自筆証書遺言/法務局保管制度

1,法務局の自筆証書遺言書保管制度とは?

1,令和2年7月10日から始まった新しい制度です。
2,保管手数料は3,900円でその他の費用はかかりません。
3,法務局が厳重に管理するため、遺言書の紛失や改ざんのおそれがありません。
4,法務局に保管申請すると、相続開始後、家庭裁判所での検認手続が不要になります。
5,遺言書の外形的な確認を法務局が行ないます。
  ただし、遺言の内容について有効・無効の審査を行なうわけではなく、相談業務も行なっていません。
6,遺言者の死亡時に、指定された方に法務局が遺言書を保管していることを通知することができます。(関係遺言書保管通知)

 

 

 

2,メリット・デメリットは

【メリット】
1,遺言者の生存中は、本人以外は遺言書の閲覧が出来ず、相続開始後に遺言書の閲覧や証明書の交付申請
自筆証書遺言書の最大のデメリットである、紛失や改ざんを防ぐと言う意味で大変優れた制度だと思います。

 

【デメリット】
1,遺言書の外形的な確認を法務局が行ないますが、有効・無効の審査を行なうわけではなく、相談業務は行なっていませんのでご自身で作成する必要があります。

 

 

 

 

3,令和5年の時点での利用状況は?

2020年7月(令和2) 2,608件
2021年7月(令和3)22,173件
2022年7月(令和4)38,727件
2023年7月(令和5)57,396件
法務省「遺言書保管制度の利用状況2023より」

 

 

4,自筆証書遺言を作成するときの要件
  1,~5,
 民法968条e-gov法令検索
1,遺言者本人が自筆で全文を書く

  添付の財産目録を除く

 

遺言者本人が自筆(手書き)で、全文を書いてください。財産目録を添付する場合、目録についてはパソコンで作成したものでも可能となりました。また、通帳の写しや不動産の登記事項証明書を添付することも可能です。

2,作成した日付を正確に自筆で書く

 

遺言書を作成した日付を正確に書いてください。「令和6年11月10日、2024年11月10日」など和暦、西暦を問いませんが「令和6年11月吉日」は日にちが特定されないためダメです。また、複数の遺言書が発見された場合新しい日付のものが有効になります。

3,氏名を自筆で書く

 

条文には規定されていませんが、氏名に加え住所も書くことが望ましいとされています。(遺言者をより特定できるため)

4,印鑑を押す

 

印影が不明瞭にならないよう、はっきりと押してください。印鑑の種類は問いませんが、スタンプ式はダメです。

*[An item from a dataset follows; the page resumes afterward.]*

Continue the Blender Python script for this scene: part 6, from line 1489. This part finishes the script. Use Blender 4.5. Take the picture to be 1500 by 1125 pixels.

5,訂正には印を押し、欄外にどこを訂正したか書いて署名する

 

間違えたときは→①訂正する文字を二重線で消し、訂正後の文字を記入してください。
②遺言書に用いた、同じ印鑑を訂正後の文字が見えるように押印。
③加筆箇所の欄外、若しくは遺言書の末尾に〇文字削除、〇文字加筆と記載のうえ、遺言者が自筆にて署名してください。